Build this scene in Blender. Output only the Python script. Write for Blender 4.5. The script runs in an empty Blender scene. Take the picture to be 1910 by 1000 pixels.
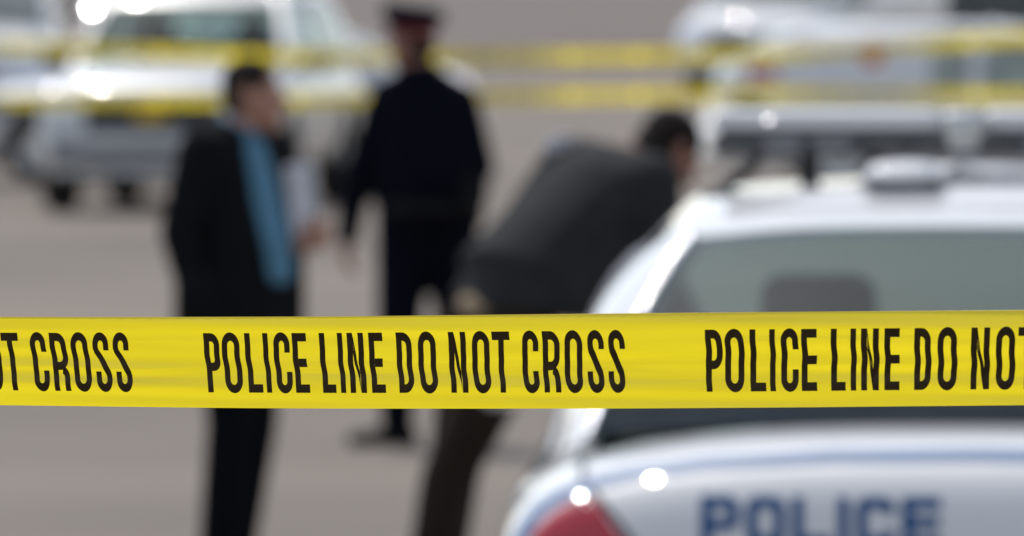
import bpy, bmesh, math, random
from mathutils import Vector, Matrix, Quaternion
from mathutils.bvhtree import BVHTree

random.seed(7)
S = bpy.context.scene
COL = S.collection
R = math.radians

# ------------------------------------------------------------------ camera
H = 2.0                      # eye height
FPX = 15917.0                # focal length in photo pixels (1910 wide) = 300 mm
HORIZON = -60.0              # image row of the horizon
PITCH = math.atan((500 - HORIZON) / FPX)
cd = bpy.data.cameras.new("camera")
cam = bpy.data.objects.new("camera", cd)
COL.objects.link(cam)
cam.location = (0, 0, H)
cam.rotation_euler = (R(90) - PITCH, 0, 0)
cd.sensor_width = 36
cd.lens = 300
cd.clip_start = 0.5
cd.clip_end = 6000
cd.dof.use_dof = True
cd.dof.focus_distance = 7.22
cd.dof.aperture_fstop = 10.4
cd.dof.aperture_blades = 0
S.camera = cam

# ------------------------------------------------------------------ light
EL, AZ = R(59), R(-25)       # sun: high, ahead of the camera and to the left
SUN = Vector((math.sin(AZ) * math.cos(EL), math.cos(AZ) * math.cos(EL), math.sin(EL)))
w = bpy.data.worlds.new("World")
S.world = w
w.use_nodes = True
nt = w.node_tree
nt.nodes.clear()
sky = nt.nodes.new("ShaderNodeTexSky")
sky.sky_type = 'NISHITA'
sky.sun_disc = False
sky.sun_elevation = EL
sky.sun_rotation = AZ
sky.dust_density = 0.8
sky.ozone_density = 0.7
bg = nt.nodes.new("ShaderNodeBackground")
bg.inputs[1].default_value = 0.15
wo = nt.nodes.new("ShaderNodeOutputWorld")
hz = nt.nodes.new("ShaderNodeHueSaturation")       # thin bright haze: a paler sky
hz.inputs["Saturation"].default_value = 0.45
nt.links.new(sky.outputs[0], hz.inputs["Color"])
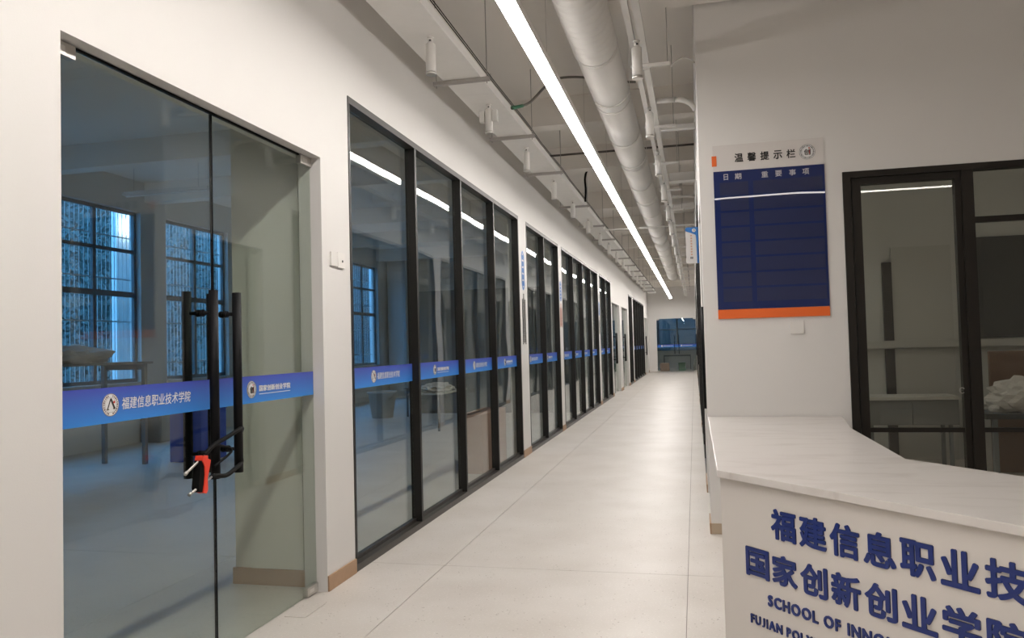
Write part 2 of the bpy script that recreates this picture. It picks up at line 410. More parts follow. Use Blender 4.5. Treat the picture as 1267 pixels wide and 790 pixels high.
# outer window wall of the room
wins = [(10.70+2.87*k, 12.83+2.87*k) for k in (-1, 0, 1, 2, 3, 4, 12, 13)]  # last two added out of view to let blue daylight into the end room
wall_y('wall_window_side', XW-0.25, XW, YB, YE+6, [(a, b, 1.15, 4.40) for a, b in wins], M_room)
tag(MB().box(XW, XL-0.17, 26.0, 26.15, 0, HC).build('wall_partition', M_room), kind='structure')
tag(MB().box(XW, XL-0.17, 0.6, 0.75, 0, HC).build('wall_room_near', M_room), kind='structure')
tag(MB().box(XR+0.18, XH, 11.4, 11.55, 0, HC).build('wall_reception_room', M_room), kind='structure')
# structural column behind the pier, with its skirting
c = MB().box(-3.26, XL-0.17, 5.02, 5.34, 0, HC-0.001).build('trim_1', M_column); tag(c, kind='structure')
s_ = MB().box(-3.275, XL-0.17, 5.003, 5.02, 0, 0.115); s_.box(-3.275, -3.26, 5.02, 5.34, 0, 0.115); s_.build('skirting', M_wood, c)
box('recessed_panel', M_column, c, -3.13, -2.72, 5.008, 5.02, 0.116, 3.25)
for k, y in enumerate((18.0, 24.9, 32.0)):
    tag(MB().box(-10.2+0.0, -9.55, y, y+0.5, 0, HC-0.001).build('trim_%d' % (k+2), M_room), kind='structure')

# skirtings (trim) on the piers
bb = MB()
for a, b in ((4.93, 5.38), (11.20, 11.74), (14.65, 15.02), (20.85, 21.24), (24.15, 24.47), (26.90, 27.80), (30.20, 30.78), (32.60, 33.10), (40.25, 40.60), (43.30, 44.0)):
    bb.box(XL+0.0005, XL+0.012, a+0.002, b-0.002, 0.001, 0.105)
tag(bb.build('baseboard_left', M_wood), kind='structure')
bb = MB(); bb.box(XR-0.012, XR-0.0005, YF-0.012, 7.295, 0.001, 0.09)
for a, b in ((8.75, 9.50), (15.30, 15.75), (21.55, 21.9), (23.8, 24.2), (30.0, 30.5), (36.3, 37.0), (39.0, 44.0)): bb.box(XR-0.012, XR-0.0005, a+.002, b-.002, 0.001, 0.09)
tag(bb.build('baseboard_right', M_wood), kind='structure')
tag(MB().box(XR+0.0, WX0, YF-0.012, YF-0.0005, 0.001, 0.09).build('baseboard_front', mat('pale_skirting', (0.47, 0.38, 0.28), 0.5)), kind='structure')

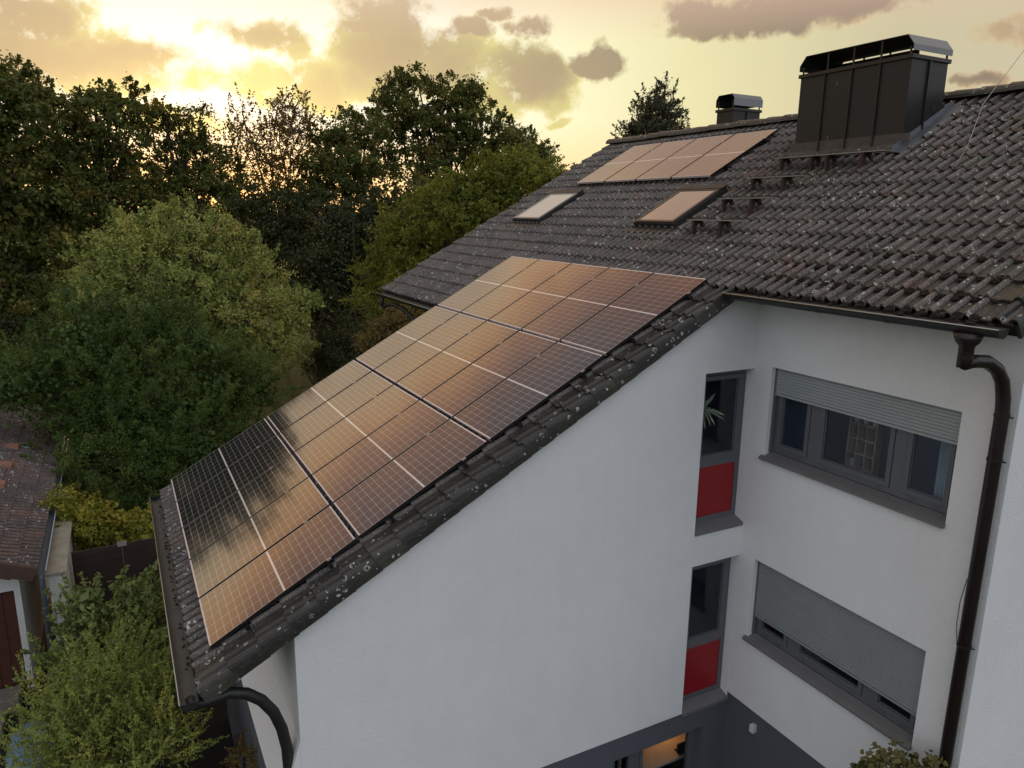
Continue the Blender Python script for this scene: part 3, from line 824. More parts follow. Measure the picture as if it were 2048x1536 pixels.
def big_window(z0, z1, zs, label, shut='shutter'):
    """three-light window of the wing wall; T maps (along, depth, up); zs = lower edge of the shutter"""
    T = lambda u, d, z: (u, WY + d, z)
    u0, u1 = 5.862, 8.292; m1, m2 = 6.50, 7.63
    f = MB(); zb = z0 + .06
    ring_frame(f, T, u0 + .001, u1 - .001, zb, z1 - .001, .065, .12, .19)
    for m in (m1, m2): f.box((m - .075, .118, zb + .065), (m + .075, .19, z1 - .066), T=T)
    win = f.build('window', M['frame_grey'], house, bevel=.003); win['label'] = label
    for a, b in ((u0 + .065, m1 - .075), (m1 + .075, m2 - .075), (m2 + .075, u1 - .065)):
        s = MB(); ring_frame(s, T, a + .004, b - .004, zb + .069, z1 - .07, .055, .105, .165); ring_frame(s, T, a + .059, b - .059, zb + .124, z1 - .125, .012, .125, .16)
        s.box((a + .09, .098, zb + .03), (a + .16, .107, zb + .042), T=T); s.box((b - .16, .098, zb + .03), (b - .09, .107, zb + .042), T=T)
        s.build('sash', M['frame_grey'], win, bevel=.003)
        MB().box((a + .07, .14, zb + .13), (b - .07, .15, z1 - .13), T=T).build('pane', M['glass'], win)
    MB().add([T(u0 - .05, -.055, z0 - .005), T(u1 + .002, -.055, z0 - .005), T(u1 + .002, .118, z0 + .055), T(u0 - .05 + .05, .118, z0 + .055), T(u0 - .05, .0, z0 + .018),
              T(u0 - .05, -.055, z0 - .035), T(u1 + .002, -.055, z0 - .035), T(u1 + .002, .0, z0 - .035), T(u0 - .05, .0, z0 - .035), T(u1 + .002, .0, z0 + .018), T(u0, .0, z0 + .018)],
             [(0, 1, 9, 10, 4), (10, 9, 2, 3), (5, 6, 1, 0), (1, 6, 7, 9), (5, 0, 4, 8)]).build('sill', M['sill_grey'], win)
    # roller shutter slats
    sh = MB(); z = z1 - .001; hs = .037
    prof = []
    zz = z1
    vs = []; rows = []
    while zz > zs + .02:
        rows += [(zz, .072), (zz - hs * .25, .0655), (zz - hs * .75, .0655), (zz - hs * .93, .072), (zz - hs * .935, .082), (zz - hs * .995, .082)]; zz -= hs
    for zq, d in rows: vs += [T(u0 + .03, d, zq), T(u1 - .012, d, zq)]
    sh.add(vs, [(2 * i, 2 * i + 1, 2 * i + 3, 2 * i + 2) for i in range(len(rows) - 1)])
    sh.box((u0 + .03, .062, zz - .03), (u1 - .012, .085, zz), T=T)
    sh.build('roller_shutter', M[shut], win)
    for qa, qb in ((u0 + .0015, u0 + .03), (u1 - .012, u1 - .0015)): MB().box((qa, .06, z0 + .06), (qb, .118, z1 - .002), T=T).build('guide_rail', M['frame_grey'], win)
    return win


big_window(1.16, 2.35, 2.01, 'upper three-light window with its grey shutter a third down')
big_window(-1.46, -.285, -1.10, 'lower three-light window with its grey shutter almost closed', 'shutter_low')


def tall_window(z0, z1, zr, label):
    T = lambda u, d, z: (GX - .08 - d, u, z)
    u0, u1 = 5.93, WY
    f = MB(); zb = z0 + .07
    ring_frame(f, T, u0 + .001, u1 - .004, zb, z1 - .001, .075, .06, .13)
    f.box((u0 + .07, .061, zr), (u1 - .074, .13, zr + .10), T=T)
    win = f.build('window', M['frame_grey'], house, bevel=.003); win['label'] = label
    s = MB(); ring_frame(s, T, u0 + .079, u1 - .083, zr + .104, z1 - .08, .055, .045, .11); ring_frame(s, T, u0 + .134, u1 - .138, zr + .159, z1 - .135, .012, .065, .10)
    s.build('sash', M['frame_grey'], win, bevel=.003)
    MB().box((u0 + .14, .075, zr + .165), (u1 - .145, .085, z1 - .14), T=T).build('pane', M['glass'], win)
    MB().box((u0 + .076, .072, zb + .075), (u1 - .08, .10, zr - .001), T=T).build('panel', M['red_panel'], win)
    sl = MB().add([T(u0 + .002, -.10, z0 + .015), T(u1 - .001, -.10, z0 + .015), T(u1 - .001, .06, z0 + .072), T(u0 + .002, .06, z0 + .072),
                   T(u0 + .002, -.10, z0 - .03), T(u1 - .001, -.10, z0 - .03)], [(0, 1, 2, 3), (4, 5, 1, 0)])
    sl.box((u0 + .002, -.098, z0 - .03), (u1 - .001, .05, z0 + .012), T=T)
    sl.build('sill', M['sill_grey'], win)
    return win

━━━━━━

Aim: Using the entries above, give again exactly the lines from the line holding "Write part 2" through the line holding "(k+2), M_room), kind='structure')". Include both end lines and nothing else.

Final result:
Write part 2 of the bpy script that recreates this picture. It picks up at line 410. More parts follow. Use Blender 4.5. Treat the picture as 1267 pixels wide and 790 pixels high.
# outer window wall of the room
wins = [(10.70+2.87*k, 12.83+2.87*k) for k in (-1, 0, 1, 2, 3, 4, 12, 13)]  # last two added out of view to let blue daylight into the end room
wall_y('wall_window_side', XW-0.25, XW, YB, YE+6, [(a, b, 1.15, 4.40) for a, b in wins], M_room)
tag(MB().box(XW, XL-0.17, 26.0, 26.15, 0, HC).build('wall_partition', M_room), kind='structure')
tag(MB().box(XW, XL-0.17, 0.6, 0.75, 0, HC).build('wall_room_near', M_room), kind='structure')
tag(MB().box(XR+0.18, XH, 11.4, 11.55, 0, HC).build('wall_reception_room', M_room), kind='structure')
# structural column behind the pier, with its skirting
c = MB().box(-3.26, XL-0.17, 5.02, 5.34, 0, HC-0.001).build('trim_1', M_column); tag(c, kind='structure')
s_ = MB().box(-3.275, XL-0.17, 5.003, 5.02, 0, 0.115); s_.box(-3.275, -3.26, 5.02, 5.34, 0, 0.115); s_.build('skirting', M_wood, c)
box('recessed_panel', M_column, c, -3.13, -2.72, 5.008, 5.02, 0.116, 3.25)
for k, y in enumerate((18.0, 24.9, 32.0)):
    tag(MB().box(-10.2+0.0, -9.55, y, y+0.5, 0, HC-0.001).build('trim_%d' % (k+2), M_room), kind='structure')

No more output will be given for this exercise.